March 15, 2024
While the world loses its way in war, corruption and injustice; while it sinks into error, indifferent and is insensitive even to the most precious and sacred things in life, we Christians want to follow Christ, who resolutely takes the road to Jerusalem: this is the favorable moment, this is the day of Salvation! I, when I am lifted up from the earth, will draw all things to myself". It's not only for ourselves that we want to live this Holy Week, this Passover, this passage from death to Life, it's for all those we carry in our hearts, those who are far from Christ, far from his Church, those who have abandoned him, those who are indifferent, those who are prisoners of evil...
In response to this darkness, we welcome Jesus this Palm Sunday with acclamation and thanksgiving. Like the children of the Hebrews, let us pay homage to him: "Hosanna. Blessed is he who comes in the name of the Lord"; like Mary of Bethany, let us pay homage to him and offer him the perfume of a great price, what we cherish most, let us give it to him on this Holy Monday, let us express to him our all-too-great love, despite our limitations and egoisms. We too want to be at his side as he prepares to suffer in order to redeem us.
The Church then turns our attention to Peter and Judas: Peter who denies his Lord, Judas who betrays him for 30 pieces of silver. Let's not judge them too quickly. Let's take advantage of the liturgy on Holy Tuesday and Wednesday to ask ourselves whether we have been faithful and loving disciples, ready to lose our reputation, to be slandered and condemned with Christ. If Judas' betrayal was fatal for him, we need to use it to keep coming back to the Lord, tender and merciful. Do we know how to recognize our faults? To ask for forgiveness, to forgive, to accept the forgiveness we are given? This Week, the high point of the Year and of the Christian life, is the perfect time to experience reconciliation with God, with others, with ourselves: have I forgiven everything, as Christ has and with Him?
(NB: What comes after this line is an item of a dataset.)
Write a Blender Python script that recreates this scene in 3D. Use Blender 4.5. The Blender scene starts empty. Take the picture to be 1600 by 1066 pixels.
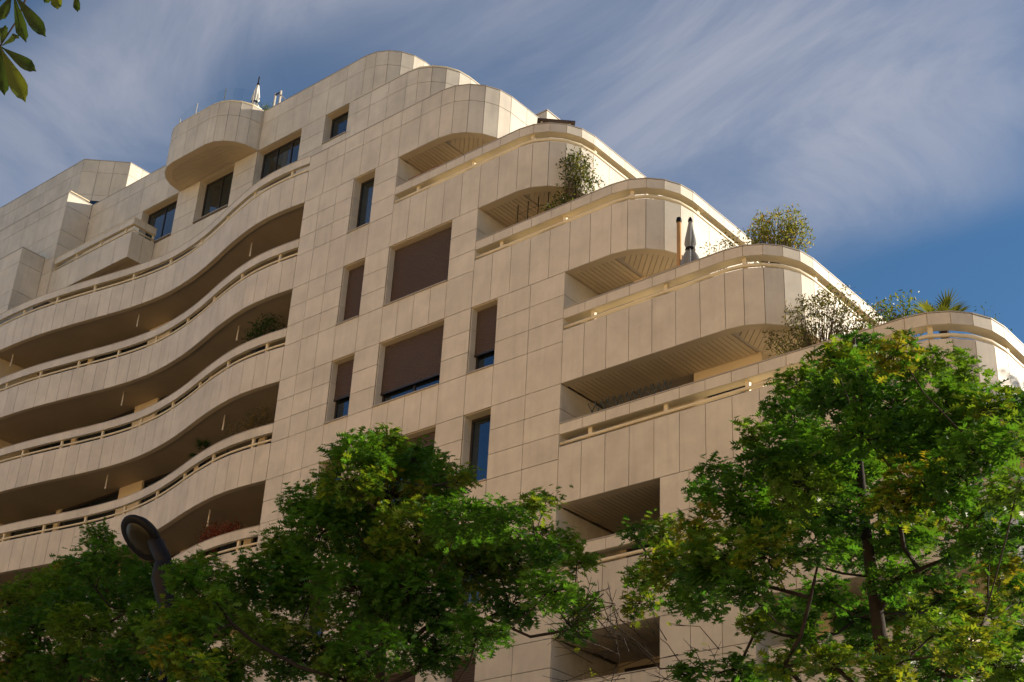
import bpy, math, random
import numpy as np
from mathutils import Matrix, Vector

# ---------------------------------------------------------------- camera, sky, sun, exposure
SC = bpy.context.scene
COL = SC.collection
cam_d = bpy.data.cameras.new('camera'); cam = bpy.data.objects.new('camera', cam_d); COL.objects.link(cam)
CAM = Vector((17.82, -21.8, 1.65))
cam.matrix_world = Matrix(((0.765367, 0.274176, 0.582272, CAM.x), (0.641748, -0.393594, -0.658212, CAM.y),
                           (0.048712, 0.877446, -0.477196, CAM.z), (0, 0, 0, 1)))
cam_d.sensor_width = 36; cam_d.lens = 51.797; cam_d.clip_start = 0.1; cam_d.clip_end = 3000
SC.camera = cam
SUN_AZ, SUN_EL = math.radians(54.5), math.radians(17.5)      # azimuth counted from +X towards +Y
sun_vec = Vector((math.cos(SUN_EL)*math.cos(SUN_AZ), math.cos(SUN_EL)*math.sin(SUN_AZ), math.sin(SUN_EL)))
sun_d = bpy.data.lights.new('sun', 'SUN'); sun_d.energy = 4.8; sun_d.angle = math.radians(0.53); sun_d.color = (1.0, 0.85, 0.68)
sun = bpy.data.objects.new('sun', sun_d); COL.objects.link(sun); sun.location = (30, 40, 60)
sun.rotation_euler = sun_vec.to_track_quat('Z', 'Y').to_euler()
vs = SC.view_settings
vs.view_transform = 'Standard'; vs.look = 'None'; vs.gamma = 1; vs.exposure = 0.86; vs.use_curve_mapping = False

world = bpy.data.worlds.new('World'); SC.world = world; world.use_nodes = True
def build_sky():
    nt = world.node_tree; N = nt.nodes; L = nt.links; N.clear()
    out = N.new('ShaderNodeOutputWorld'); bg = N.new('ShaderNodeBackground'); bg.inputs['Strength'].default_value = SKY_STRENGTH
    sky = N.new('ShaderNodeTexSky'); sky.sky_type = 'NISHITA'; sky.sun_disc = False
    sky.sun_elevation = SUN_EL; sky.sun_rotation = math.pi/2 - SUN_AZ
    sky.air_density = 1.0; sky.dust_density = 0.2; sky.ozone_density = 3.0; sky.altitude = 100
    tc = N.new('ShaderNodeTexCoord')
    # high thin cloud: the view ray cut with a flat layer, stretched noise on it
    sep = N.new('ShaderNodeSeparateXYZ'); L.new(tc.outputs['Generated'], sep.inputs[0])
    zc = N.new('ShaderNodeMath'); zc.operation = 'MAXIMUM'; zc.inputs[1].default_value = 0.0; L.new(sep.outputs['Z'], zc.inputs[0])
    za = N.new('ShaderNodeMath'); za.operation = 'ADD'; za.inputs[1].default_value = 0.12; L.new(zc.outputs[0], za.inputs[0])
    px = N.new('ShaderNodeMath'); px.operation = 'DIVIDE'; L.new(sep.outputs['X'], px.inputs[0]); L.new(za.outputs[0], px.inputs[1])
    py = N.new('ShaderNodeMath'); py.operation = 'DIVIDE'; L.new(sep.outputs['Y'], py.inputs[0]); L.new(za.outputs[0], py.inputs[1])
    cmb = N.new('ShaderNodeCombineXYZ'); L.new(px.outputs[0], cmb.inputs[0]); L.new(py.outputs[0], cmb.inputs[1])
    def noise(rot, scl, loc, scale, detail, rough, dist):
        mp = N.new('ShaderNodeMapping'); mp.inputs['Rotation'].default_value = (0, 0, math.radians(rot)); mp.inputs['Scale'].default_value = scl
        mp.inputs['Location'].default_value = loc
        L.new(cmb.outputs[0], mp.inputs[0])
        t = N.new('ShaderNodeTexNoise'); t.inputs['Scale'].default_value = scale; t.inputs['Detail'].default_value = detail
        t.inputs['Roughness'].default_value = rough; t.inputs['Distortion'].default_value = dist
        L.new(mp.outputs[0], t.inputs['Vector']); return t.outputs['Fac']
    big = noise(CLOUD_ROT, (0.85, 1.25, 1), CLOUD_LOC, 1.25, 2.5, 0.45, 0.4)
    fine = noise(CLOUD_ROT+14, (0.9, 1.5, 1), (3.1, 0.4, 0), 2.2, 10, 0.6, 1.3)
    def ramp(src, a, b, lo=0.0, hi=1.0):
        m = N.new('ShaderNodeMapRange'); m.interpolation_type = 'SMOOTHSTEP'
        for i, v in zip((1, 2, 3, 4), (a, b, lo, hi)): m.inputs[i].default_value = v
        L.new(src, m.inputs[0]); return m.outputs[0]
    b = ramp(big, 0.42, 0.68); f = ramp(fine, 0.30, 0.72, 0.34, 1.0)
    mul = N.new('ShaderNodeMath'); mul.operation = 'MULTIPLY'; L.new(b, mul.inputs[0]); L.new(f, mul.inputs[1])
    amt = N.new('ShaderNodeMath'); amt.operation = 'MULTIPLY'; amt.inputs[1].default_value = CLOUD_MAX; L.new(mul.outputs[0], amt.inputs[0])
    tint = N.new('ShaderNodeMix'); tint.data_type = 'RGBA'; tint.blend_type = 'MULTIPLY'; tint.inputs[0].default_value = 1.0
    tint.inputs[7].default_value = SKY_TINT; L.new(sky.outputs[0], tint.inputs[6])
    mix = N.new('ShaderNodeMix'); mix.data_type = 'RGBA'; mix.inputs[7].default_value = CLOUD_COL
    L.new(amt.outputs[0], mix.inputs[0]); L.new(tint.outputs[2], mix.inputs[6])
    L.new(mix.outputs[2], bg.inputs['Color']); L.new(bg.outputs[0], out.inputs[0])
SKY_STRENGTH = 0.058; CLOUD_ROT = 45; CLOUD_LOC = (19.012, 9.391, 0); CLOUD_MAX = 0.82
CLOUD_COL = (5.3, 5.3, 5.9, 1); SKY_TINT = (.72, 1.0, 1.12, 1)
build_sky()

# ---------------------------------------------------------------- materials
MATS = {}
def mat(name, col, rough=0.6, spec=0.4, metal=0.0, rand=0.0, stain=0.0, stain_scale=1.0, bump=0.0, streak=0.0, stripes=None):
    m = bpy.data.materials.new(name); m.use_nodes = True; nt = m.node_tree; N = nt.nodes; L = nt.links
    b = N['Principled BSDF']; b.inputs['Roughness'].default_value = rough; b.inputs['Specular IOR Level'].default_value = spec
    b.inputs['Metallic'].default_value = metal; b.inputs['Base Color'].default_value = (*col, 1)
    cur = None
    def rgb(c):
        n = N.new('ShaderNodeRGB'); n.outputs[0].default_value = (*c, 1); return n.outputs[0]
    def mult(a, facsock, lo, hi):
        mr = N.new('ShaderNodeMapRange'); mr.inputs[3].default_value = lo; mr.inputs[4].default_value = hi; L.new(facsock, mr.inputs[0])
        x = N.new('ShaderNodeVectorMath'); x.operation = 'SCALE'; L.new(a, x.inputs[0]); L.new(mr.outputs[0], x.inputs['Scale']); return x.outputs[0]
    cur = rgb(col)
    geo = N.new('ShaderNodeNewGeometry')
    if rand:
        oi = N.new('ShaderNodeObjectInfo'); cur = mult(cur, oi.outputs['Random'], 1-rand, 1+rand)
    if stain:
        t = N.new('ShaderNodeTexNoise'); t.inputs['Scale'].default_value = stain_scale; t.inputs['Detail'].default_value = 6; t.inputs['Roughness'].default_value = 0.65
        L.new(geo.outputs['Position'], t.inputs['Vector'])
        mr = N.new('ShaderNodeMapRange'); mr.inputs[1].default_value = 0.35; mr.inputs[2].default_value = 0.7; L.new(t.outputs['Fac'], mr.inputs[0])
        cur = mult(cur, mr.outputs[0], 1+stain*0.4, 1-stain)
    if streak:
        mp = N.new('ShaderNodeMapping'); mp.inputs['Scale'].default_value = (6, 6, 0.5); L.new(geo.outputs['Position'], mp.inputs[0])
        t = N.new('ShaderNodeTexNoise'); t.inputs['Scale'].default_value = 1.0; t.inputs['Detail'].default_value = 4; L.new(mp.outputs[0], t.inputs['Vector'])
        mr = N.new('ShaderNodeMapRange'); mr.inputs[1].default_value = 0.5; mr.inputs[2].default_value = 0.75; L.new(t.outputs['Fac'], mr.inputs[0])
        cur = mult(cur, mr.outputs[0], 1.0, 1-streak)
    L.new(cur, b.inputs['Base Color'])
    if bump:
        t = N.new('ShaderNodeTexNoise'); t.inputs['Scale'].default_value = 40; t.inputs['Detail'].default_value = 5; L.new(geo.outputs['Position'], t.inputs['Vector'])
        bp = N.new('ShaderNodeBump'); bp.inputs['Strength'].default_value = bump; bp.inputs['Distance'].default_value = 0.01
        L.new(t.outputs['Fac'], bp.inputs['Height']); L.new(bp.outputs[0], b.inputs['Normal'])
    MATS[name] = m; return m
STONE = (0.68, 0.625, 0.515)
mat('stone', STONE, 0.55, 0.35, rand=0.05, stain=0.16, stain_scale=1.1, bump=0.15, streak=0.09)
mat('joint', (0.10, 0.085, 0.07), 0.9, 0.1)
mat('render_cream', (0.70, 0.59, 0.40), 0.7, 0.3, stain=0.08, stain_scale=0.8)
mat('cream_paint', (0.78, 0.68, 0.46), 0.4, 0.5, stain=0.06, stain_scale=3)
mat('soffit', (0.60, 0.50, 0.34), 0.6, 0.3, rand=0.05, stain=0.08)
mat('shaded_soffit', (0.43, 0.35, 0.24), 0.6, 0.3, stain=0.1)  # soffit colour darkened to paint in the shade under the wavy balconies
mat('floor_tile', (0.52, 0.46, 0.38), 0.7, 0.3, stain=0.1)
mat('dark_frame', (0.030, 0.024, 0.020), 0.35, 0.5)
mat('shutter', (0.075, 0.050, 0.038), 0.5, 0.4, stain=0.05)
mat('metal_cap', (0.42, 0.38, 0.32), 0.45, 0.5)
mat('black_metal', (0.006, 0.006, 0.008), 0.6, 0.18)
mat('bark', (0.034, 0.027, 0.022), 0.9, 0.2, stain=0.3, stain_scale=6, bump=0.8)
mat('twig', (0.10, 0.075, 0.05), 0.8, 0.2)
mat('wood_pole', (0.50, 0.28, 0.10), 0.5, 0.4, stain=0.1, stain_scale=8)
mat('grey_cloth', (0.26, 0.27, 0.27), 0.85, 0.2)
mat('white_cloth', (0.78, 0.74, 0.66), 0.85, 0.2)
mat('terracotta', (0.34, 0.13, 0.07), 0.8, 0.2, stain=0.15, stain_scale=4)
mat('brown_box', (0.24, 0.095, 0.045), 0.6, 0.3, stain=0.1, stain_scale=5)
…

Thus reconciled, we can enter the Easter Triduum, the holy days that lead us from the Lord's Supper to His Resurrection. Let's take part in the liturgy. The Lord is waiting to fill us with his grace. Let us receive the Eucharist with grateful hearts, give thanks for the institution of the priesthood, and pray for priests. Let us allow Christ to wash our feet, to make himself smaller than we are, and let us in turn make ourselves very small before this God who lowers himself and shows us how we too can go to our brothers and sisters to live out the new commandment he entrusts to us: "Love one another as I have loved you". On this night of the Agony, everything in our churches expresses the gravity and desolation of these days: the crosses, the images of the saints are veiled, the altars stripped bare, nothing solemn to catch our eyes, even the bells are silent. On the way to the Cross and at the Office of the Passion, we are invited, like Simon of Cyrene, to carry the Cross and adore it. Let us not leave this to others: let us place everything in the wounded Heart of Christ, our burdens, our despair, our sufferings... for it is through the sufferings of His Cross that He wishes to soothe ours.
On this Holy Saturday, let us listen to the great silence that stretches across our land, the absence of Christ. Let us remain at the Sepulcher with Mary, who hoped against hope. Did he not promise: I am the Resurrection and the Life... Let us hasten his resurrection by our faith and hope in Him who can do all things. This is the day of salvation.